Time can be rewritten. At least sometimes.
The whole idea of a "fixed point in time" is that it's one specific event which cannot be changed or rewritten. No matter how much time travel happens around it, some things must always happen. We see this in, for example, "The Waters of Mars", when the Doctor tries to change a fixed death and it just happens anyway.
DOCTOR: I'm sorry, but I can't. Sometimes I can, sometimes I do. Most times I can save someone, or anyone. But not you. You wondered all your life why that Dalek spared you. I think it knew. Your death is fixed in time for ever. And that's right.
In "The Wedding of River Song" (and elsewhere in Series 6), the event of River shooting the Doctor at Lake Silencio is a fixed point in time. When she changes it, the whole universe collapses until she decides to make it happen after all.
But there's no indication that Darillium is a fixed point. Perhaps it's one of those things where, in theory, the Doctor or another time traveller could prevent it from happening and the universe and timelines would simply adjust themselves.

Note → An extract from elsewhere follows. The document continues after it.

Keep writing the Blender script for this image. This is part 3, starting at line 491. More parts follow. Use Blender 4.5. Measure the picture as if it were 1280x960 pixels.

- From his point of view, perhaps it did already happen and for some reason his memory of it disappeared. (River Song has met earlier incarnations than the Tenth Doctor, at least in some levels of canon, and presumably memories of those disappeared since he didn't remember her in "Silence in the Library".)
- Perhaps he simply didn't notice the contradiction between her Darillium line and his supposed death at Lake Silencio. Perhaps when he did realise it was when he started making the plan with the Teselecta.
Wibbly wobbly, timey wimey ... It's Doctor Who - don't try to make too much sense of its internal consistency.